Task statement
Select each line where the word "this" appears.

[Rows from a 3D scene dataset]
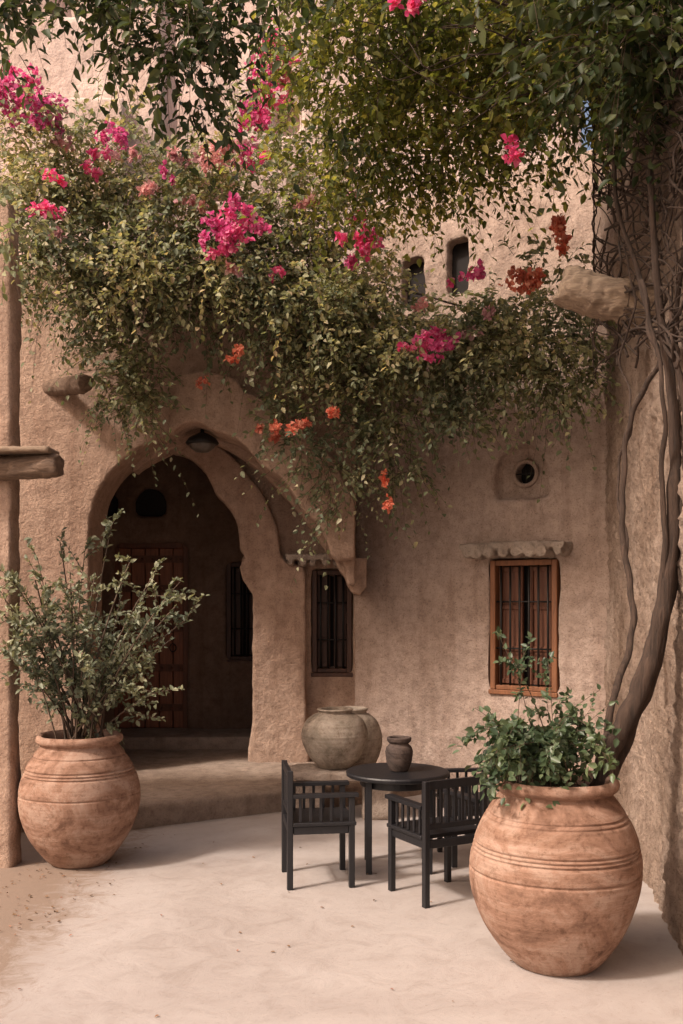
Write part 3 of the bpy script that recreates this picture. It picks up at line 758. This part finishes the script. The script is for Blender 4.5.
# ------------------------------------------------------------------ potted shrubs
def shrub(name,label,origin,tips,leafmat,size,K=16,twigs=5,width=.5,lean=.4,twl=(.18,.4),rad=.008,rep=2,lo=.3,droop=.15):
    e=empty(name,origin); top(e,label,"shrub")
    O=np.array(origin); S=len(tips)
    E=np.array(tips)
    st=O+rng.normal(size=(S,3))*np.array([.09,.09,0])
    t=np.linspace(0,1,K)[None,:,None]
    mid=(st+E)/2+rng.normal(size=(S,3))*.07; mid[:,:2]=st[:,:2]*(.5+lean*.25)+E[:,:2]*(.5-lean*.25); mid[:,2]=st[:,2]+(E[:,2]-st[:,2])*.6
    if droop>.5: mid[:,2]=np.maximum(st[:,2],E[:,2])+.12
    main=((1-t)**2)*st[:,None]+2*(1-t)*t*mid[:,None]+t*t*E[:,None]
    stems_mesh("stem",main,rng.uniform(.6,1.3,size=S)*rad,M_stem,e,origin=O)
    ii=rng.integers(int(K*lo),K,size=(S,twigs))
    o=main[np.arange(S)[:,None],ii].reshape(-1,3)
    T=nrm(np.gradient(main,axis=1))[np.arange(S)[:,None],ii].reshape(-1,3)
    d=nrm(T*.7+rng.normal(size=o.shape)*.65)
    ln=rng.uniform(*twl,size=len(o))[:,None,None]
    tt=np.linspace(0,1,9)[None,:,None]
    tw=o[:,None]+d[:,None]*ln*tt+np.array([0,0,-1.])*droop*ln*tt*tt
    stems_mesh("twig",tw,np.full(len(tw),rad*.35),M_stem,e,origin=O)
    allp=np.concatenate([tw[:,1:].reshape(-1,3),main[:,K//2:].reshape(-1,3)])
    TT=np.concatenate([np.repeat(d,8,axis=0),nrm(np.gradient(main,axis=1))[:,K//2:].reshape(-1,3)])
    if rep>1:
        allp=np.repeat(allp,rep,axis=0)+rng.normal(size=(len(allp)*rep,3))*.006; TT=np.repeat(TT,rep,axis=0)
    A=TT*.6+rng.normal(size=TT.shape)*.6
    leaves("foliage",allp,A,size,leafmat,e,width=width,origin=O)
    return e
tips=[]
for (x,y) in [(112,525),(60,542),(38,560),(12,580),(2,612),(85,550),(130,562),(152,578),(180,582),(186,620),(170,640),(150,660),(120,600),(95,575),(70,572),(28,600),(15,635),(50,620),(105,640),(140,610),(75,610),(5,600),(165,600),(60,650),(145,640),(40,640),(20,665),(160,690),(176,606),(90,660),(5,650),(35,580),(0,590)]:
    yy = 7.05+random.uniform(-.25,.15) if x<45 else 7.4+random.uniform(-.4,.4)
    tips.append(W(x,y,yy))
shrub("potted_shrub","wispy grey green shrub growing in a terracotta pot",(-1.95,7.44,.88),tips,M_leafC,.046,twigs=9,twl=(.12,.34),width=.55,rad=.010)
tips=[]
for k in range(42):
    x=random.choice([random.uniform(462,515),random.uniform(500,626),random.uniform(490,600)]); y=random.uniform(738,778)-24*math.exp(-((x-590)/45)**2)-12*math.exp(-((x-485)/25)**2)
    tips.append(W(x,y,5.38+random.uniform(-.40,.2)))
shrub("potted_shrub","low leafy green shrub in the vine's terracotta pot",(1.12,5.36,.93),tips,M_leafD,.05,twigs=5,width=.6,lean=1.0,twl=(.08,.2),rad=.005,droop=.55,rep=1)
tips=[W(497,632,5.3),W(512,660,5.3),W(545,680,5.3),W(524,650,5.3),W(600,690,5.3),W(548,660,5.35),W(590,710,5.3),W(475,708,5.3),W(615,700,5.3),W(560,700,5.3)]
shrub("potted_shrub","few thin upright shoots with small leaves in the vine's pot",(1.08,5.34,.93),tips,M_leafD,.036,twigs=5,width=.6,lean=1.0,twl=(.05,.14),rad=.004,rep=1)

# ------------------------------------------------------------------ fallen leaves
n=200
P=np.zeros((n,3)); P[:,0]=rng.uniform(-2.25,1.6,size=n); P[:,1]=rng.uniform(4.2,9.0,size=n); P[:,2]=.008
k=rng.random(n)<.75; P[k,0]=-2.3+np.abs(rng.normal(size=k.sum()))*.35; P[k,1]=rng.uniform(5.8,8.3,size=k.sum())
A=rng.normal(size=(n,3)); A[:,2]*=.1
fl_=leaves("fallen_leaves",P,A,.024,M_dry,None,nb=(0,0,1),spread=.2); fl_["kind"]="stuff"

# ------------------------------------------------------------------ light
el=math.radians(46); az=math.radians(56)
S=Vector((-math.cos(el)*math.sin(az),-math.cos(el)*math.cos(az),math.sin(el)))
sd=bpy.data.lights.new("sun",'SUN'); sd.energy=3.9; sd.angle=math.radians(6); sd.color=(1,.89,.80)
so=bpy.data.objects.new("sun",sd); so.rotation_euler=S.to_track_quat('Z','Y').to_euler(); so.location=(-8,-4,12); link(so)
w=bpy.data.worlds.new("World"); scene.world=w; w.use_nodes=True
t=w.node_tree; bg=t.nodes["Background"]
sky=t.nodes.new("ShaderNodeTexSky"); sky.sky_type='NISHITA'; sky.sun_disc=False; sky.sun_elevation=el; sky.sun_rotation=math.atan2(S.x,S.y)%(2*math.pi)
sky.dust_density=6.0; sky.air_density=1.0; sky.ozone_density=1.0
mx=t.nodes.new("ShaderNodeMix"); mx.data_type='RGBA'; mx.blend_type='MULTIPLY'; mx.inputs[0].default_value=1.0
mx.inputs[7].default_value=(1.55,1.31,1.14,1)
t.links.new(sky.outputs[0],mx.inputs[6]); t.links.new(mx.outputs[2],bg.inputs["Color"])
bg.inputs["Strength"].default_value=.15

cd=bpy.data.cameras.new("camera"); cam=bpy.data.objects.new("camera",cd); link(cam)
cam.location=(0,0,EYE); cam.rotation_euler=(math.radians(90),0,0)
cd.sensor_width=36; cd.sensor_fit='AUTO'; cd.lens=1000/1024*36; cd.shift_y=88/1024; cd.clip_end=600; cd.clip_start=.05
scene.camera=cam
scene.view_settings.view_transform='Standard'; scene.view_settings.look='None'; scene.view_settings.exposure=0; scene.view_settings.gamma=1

==

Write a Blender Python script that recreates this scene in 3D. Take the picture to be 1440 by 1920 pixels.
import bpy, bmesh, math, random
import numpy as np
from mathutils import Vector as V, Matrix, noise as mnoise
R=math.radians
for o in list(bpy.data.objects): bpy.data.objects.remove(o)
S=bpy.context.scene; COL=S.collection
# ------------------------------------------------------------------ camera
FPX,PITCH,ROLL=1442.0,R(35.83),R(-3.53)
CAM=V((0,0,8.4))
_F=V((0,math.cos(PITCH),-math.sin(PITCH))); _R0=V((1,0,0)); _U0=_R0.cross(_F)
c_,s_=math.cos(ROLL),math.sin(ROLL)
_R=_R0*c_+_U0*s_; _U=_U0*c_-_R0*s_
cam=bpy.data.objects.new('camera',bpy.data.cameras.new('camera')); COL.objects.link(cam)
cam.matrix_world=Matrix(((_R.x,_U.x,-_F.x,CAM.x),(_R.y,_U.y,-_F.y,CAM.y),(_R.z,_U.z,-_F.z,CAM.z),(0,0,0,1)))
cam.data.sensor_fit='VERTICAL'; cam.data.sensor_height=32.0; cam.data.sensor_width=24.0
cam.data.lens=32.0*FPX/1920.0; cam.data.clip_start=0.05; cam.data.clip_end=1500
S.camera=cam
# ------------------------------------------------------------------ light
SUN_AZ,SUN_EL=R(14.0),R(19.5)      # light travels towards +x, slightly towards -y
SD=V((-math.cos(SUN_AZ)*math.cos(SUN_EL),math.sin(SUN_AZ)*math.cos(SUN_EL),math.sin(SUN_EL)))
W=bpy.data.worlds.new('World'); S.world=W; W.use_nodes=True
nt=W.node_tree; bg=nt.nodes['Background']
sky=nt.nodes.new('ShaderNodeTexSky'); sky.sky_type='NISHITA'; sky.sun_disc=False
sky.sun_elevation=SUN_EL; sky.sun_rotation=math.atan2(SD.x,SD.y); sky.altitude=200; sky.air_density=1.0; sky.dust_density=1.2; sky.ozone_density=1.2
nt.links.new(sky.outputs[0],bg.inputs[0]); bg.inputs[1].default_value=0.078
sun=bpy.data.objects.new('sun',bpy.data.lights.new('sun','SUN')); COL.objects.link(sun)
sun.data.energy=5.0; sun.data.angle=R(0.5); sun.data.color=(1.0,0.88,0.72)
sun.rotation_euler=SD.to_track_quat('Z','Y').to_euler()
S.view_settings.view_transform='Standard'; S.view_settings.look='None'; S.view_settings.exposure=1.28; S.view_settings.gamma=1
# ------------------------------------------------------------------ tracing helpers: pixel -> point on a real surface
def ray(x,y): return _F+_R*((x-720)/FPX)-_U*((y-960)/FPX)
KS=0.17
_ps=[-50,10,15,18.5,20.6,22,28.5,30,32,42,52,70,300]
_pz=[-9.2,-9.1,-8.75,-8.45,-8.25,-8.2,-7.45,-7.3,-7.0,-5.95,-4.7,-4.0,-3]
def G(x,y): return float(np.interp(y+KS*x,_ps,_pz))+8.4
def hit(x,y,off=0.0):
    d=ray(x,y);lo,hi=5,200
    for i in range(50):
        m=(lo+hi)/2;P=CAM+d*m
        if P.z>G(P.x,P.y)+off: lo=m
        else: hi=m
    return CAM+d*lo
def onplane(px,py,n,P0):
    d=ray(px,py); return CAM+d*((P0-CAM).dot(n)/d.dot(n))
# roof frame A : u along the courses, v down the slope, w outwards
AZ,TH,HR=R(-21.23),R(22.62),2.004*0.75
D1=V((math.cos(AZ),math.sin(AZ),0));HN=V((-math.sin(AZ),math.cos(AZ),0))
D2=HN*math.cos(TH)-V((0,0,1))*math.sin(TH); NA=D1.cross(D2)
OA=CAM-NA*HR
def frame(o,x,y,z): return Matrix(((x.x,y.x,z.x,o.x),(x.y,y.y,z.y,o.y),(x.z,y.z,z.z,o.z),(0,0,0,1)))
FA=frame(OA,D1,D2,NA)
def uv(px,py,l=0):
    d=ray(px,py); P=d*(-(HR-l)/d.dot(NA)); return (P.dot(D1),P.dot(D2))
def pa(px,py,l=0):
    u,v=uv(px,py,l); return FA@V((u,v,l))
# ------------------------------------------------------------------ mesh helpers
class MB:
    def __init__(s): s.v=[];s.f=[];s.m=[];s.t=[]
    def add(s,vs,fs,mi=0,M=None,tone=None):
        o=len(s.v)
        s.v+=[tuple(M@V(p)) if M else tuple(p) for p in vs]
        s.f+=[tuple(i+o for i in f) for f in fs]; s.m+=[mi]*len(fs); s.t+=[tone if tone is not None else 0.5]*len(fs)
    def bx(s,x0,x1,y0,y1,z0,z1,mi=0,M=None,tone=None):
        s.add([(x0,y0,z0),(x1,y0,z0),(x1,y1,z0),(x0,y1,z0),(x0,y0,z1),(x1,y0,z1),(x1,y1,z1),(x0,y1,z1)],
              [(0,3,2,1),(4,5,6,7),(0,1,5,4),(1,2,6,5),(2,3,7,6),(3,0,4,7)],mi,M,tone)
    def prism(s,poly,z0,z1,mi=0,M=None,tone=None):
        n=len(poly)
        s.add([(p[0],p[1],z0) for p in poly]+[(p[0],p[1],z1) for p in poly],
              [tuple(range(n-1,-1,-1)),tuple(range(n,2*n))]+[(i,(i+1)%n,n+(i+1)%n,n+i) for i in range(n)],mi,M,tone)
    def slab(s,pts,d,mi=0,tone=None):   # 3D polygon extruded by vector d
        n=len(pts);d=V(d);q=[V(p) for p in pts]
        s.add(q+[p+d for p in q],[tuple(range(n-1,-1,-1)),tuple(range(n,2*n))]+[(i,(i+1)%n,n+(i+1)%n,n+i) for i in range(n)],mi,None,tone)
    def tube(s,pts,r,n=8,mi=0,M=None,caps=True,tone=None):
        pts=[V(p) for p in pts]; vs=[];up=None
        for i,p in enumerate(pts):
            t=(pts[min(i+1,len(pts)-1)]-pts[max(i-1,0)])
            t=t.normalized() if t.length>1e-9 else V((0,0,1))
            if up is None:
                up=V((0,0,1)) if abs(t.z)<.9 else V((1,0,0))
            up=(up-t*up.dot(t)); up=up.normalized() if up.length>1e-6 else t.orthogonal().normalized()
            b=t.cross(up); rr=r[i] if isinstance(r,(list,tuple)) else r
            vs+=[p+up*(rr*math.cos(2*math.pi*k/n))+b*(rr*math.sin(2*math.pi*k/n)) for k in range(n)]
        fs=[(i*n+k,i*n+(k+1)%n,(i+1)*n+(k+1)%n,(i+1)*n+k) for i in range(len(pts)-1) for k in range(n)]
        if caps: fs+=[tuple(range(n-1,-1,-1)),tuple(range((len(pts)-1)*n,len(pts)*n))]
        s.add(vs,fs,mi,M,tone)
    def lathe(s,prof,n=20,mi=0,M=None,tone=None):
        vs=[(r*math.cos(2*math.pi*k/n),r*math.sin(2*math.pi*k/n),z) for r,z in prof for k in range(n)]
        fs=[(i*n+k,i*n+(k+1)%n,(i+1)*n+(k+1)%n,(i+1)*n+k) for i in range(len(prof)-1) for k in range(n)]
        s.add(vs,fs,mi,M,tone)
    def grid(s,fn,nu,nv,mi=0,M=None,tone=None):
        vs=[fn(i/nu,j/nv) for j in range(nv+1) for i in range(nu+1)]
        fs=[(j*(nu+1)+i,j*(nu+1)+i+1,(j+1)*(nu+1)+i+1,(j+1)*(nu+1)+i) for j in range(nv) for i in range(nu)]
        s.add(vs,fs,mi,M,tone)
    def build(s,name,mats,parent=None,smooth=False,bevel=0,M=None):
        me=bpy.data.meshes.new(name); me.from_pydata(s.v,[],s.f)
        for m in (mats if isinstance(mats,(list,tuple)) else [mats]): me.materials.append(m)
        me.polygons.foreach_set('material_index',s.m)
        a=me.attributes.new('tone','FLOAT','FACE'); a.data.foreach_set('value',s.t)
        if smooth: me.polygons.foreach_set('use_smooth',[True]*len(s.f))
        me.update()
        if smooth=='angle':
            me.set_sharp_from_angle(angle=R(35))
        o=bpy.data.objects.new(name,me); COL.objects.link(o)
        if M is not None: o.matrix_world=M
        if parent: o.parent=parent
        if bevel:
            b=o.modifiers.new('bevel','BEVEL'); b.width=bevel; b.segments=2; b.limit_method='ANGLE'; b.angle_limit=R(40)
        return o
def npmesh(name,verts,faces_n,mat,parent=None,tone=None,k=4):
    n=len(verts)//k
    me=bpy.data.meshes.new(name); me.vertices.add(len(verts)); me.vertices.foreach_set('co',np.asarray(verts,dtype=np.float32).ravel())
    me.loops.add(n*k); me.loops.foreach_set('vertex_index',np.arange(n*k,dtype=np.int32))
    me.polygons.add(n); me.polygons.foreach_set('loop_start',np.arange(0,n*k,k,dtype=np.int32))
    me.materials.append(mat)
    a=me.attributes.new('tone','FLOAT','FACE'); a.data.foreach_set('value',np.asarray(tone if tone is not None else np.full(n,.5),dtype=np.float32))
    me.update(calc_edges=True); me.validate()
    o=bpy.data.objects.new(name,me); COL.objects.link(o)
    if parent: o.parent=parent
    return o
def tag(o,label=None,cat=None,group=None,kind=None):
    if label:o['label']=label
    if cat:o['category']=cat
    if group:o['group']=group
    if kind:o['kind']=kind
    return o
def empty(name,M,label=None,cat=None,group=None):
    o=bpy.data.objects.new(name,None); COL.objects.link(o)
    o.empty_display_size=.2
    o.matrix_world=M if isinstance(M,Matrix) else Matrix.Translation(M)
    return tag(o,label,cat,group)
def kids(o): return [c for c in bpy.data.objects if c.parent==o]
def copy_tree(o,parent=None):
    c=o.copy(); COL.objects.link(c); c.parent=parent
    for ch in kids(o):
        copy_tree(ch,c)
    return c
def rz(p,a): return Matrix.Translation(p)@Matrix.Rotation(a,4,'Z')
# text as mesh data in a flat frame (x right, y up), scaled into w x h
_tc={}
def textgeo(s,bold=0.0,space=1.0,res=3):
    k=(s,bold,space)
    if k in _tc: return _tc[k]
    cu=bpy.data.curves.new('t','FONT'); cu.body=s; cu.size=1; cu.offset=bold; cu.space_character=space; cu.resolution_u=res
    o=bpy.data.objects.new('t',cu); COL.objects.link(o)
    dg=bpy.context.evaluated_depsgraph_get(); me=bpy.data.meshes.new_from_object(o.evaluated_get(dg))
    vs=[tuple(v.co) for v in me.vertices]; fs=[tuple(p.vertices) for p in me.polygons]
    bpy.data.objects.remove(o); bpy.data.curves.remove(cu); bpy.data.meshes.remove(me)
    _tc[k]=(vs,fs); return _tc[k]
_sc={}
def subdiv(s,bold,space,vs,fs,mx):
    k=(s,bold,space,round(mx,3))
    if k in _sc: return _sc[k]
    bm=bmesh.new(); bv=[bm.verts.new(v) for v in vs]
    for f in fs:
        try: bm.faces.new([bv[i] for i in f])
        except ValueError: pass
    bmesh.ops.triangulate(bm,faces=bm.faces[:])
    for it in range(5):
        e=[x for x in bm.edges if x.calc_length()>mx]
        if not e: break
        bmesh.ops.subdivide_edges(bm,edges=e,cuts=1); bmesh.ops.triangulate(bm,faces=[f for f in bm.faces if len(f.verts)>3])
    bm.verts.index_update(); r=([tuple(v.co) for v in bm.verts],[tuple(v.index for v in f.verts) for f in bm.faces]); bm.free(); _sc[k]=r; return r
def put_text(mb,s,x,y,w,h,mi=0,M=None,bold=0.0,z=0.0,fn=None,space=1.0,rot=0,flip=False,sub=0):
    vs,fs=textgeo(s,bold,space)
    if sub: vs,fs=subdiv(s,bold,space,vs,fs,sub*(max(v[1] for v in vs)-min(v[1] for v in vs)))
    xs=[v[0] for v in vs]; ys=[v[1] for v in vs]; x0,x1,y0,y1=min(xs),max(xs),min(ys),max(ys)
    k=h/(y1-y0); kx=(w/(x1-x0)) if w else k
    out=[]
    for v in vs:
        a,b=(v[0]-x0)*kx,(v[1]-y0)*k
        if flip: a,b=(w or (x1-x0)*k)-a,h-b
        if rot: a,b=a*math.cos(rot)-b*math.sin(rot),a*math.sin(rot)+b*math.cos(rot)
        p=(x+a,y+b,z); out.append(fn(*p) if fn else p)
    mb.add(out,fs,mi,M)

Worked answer
Write part 3 of the bpy script that recreates this picture. It picks up at line 758. This part finishes the script. The script is for Blender 4.5.
Write a Blender Python script that recreates this scene in 3D. Take the picture to be 1440 by 1920 pixels.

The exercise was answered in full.